Cindy, Palin go on offense over troops
Posted: Wednesday, October 08, 2008 4:37 PM by Carrie Dann
Filed Under:
Sarah Palin
From NBC/NJ's Matthew Berger and Carrie Dann
BETHLEHEM, Penn. – Cindy McCain and Sarah Palin went after Barack Obama’s lack of military service Wednesday, with both women making personal appeals as mothers of sons serving overseas.
“The day that Sen. Obama decided to cast a vote to not fund my son when he was serving sent a cold chill through my body,” Cindy McCain said at a joint McCain-Palin rally at Lehigh University. “I would suggest that Sen. Obama change shoes with me for just one day. And see what it means, and see what it means to have a loved one serving in the Armed Forces, and more importantly serving in harm’s way.”
Both McCain and Obama have opposed Senate measures with troop funding attached. Obama voted against a troop-funding bill in May 2007 because it did not contain language calling for a timetable for withdrawal from Iraq. McCain opposed, but did not vote, on a troop-funding measure earlier that year that did call for a withdrawal timeline, a position with which he vigorously disagrees.
Palin later suggested Obama did not understand the cost of war.
“Last night, in the debate, we heard again Barack Obama lecturing John McCain on the stakes involved whenever America goes to war,” the Republican vice presidential candidate said. “But wait a minute, may I remind Sen. Obama that Sen. McCain served our nation in uniform for 22 years.”
She said McCain understood the cost of war and noted her own son serving overseas in an oft-repeated line.
“God bless him, he spent five and a half years as a POW, and he knows the cost of war because he paid those costs himself,” she said of McCain. “And as a mother of one of those troops, yup, that’s exactly the kind of man I want as commander in chief.”

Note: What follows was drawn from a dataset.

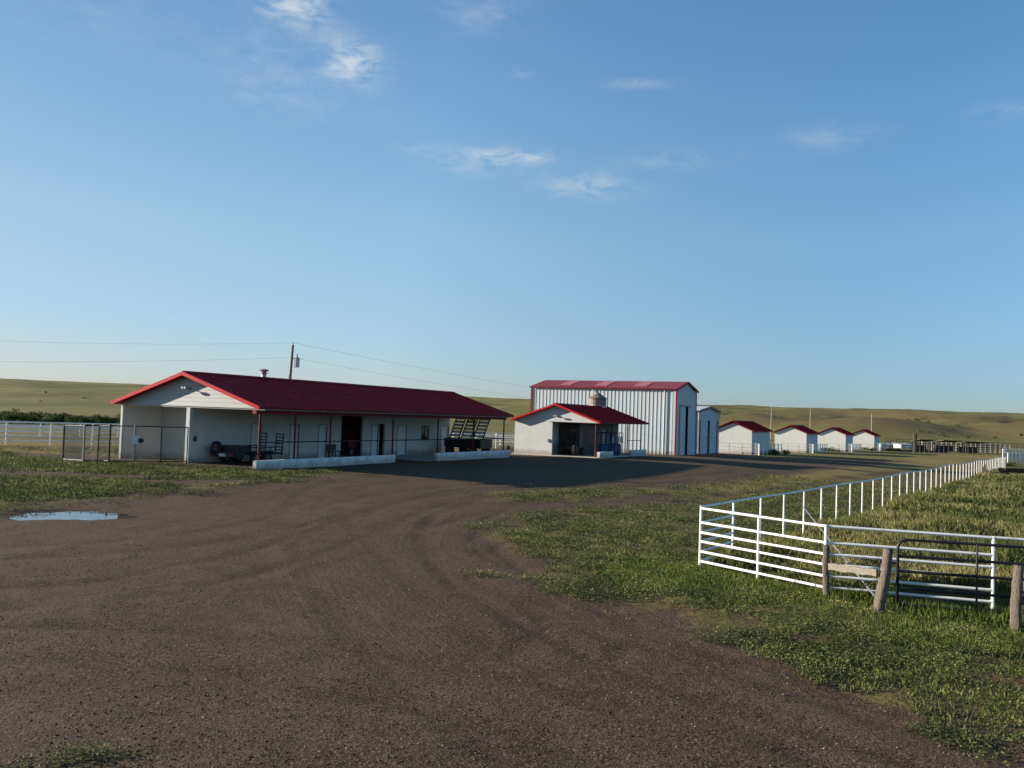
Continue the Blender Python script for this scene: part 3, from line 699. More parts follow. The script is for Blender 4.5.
wl = MB(); wl.box(.602, L2-.4, W2-.32, W2-.16, 0, H2-.1); wl.box(L2-.42, L2-.3, v2-1, W2-.322, 0, H2-.1); wl.build('outer_wall', M['wall'], shed)
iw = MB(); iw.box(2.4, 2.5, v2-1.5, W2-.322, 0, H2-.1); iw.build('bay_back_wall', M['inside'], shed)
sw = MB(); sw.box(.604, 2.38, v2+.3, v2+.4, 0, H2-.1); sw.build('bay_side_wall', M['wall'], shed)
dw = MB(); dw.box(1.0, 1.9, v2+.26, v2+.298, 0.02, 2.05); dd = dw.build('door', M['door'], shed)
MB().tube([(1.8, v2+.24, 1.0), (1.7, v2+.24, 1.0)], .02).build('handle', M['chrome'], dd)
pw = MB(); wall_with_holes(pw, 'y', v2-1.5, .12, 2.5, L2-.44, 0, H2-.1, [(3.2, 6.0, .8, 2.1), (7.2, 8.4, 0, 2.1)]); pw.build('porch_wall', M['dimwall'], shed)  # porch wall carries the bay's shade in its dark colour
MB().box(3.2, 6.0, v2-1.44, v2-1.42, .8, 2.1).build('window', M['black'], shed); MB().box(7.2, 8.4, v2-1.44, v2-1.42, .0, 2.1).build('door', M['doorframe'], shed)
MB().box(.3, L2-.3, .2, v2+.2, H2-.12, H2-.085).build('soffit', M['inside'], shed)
for u in (.45, 3.9, 7.6, L2-.5): MB().tube([(u, .5, 0), (u, .5, H2-.14)], .05, 10).build('post', M['redpost'] if u < 1 else M['blackpipe'], shed)
MB().tube([(7.6, .44, 1.2), (L2-.5, .44, 1.2)], .03, 8).build('rail', M['blackpipe'], shed)
for a_, b_ in ((.3, 3.2), (7.4, L2-.3)): MB().box(a_, b_, .05, .3, -.35, .42).build('kerb_wall', M['kerb'], shed, bevel=.02)
lm = MB(); lm.box(.30, .41, W2/2-.1, W2/2+.1, H2+.3, H2+.42); lm.box(.16, .30, W2/2-.02, W2/2+.02, H2+.36, H2+.40); l2 = lm.build('floodlight', M['grey'], shed)
MB().box(.06, .16, W2/2-.16, W2/2-.04, H2+.32, H2+.43).build('lamp_head', M['grey'], l2); MB().box(.06, .16, W2/2+.04, W2/2+.16, H2+.32, H2+.43).build('lamp_head', M['grey'], l2)
MB().box(.34, .438, v2+.25, v2+.4, 1.0, 1.25).build('switch_box', M['grey'], shed)
# small tractor in the bay
tc_ = empty('tractor', b2pt(.9, 2.6), R(90-B2['yaw']), 'small dark tractor with pale windscreen parked in the open bay of the small shed', 'tractor')
MB().box(.9, 2.1, .15, .75, .55, 1.15).build('bonnet', M['black'], tc_, bevel=.05)
MB().box(.1, .9, .1, .8, .5, .8).build('chassis', M['black'], tc_)
MB().box(.15, .6, .25, .65, .8, 1.2).build('seat', M['black'], tc_, bevel=.04)
cb = MB(); [cb.tube([(x, y, .8), (x, y, 1.95)], .025) for x in (.05, .9) for y in (.1, .8)]; cb.box(.0, .95, .05, .85, 1.95, 2.02); cb.build('canopy', M['black'], tc_)
MB().box(.88, .9, .15, .75, 1.2, 1.9).build('windscreen', M['glass'], tc_)
for y in (-.1, 1.0): wheel(tc_, (.4, y, .5), .5, .26, 'y'); wheel(tc_, (1.8, y, .32), .32, .18, 'y')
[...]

In her introduction of McCain, Palin also went after Obama and Biden for changing their positions on offshore oil drilling at Tuesday night’s debate.
“What that told me is that he's not willing to drill for energy, but he's sure willing to drill for votes,” she said of Obama.
She also said Obama’s main strategy was linking McCain to President Bush.
“So last night, Senator McCain talked about real and pragmatic solutions. Barack Obama talked about why he'd rather run against George Bush,” she said. “That strategy is starting to wear pretty darn thin.”
*** UPDATE *** Per an amended entry from Factcheck.org: On April 26, 2007, McCain did, in fact, not vote on the final version of a troop-funding bill after it emerged from a House-Senate conference committee. But he DID vote "nay" on an earlier version of the bill when it first moved through the Senate, before the final version was agreed to by a House and Senate compromise.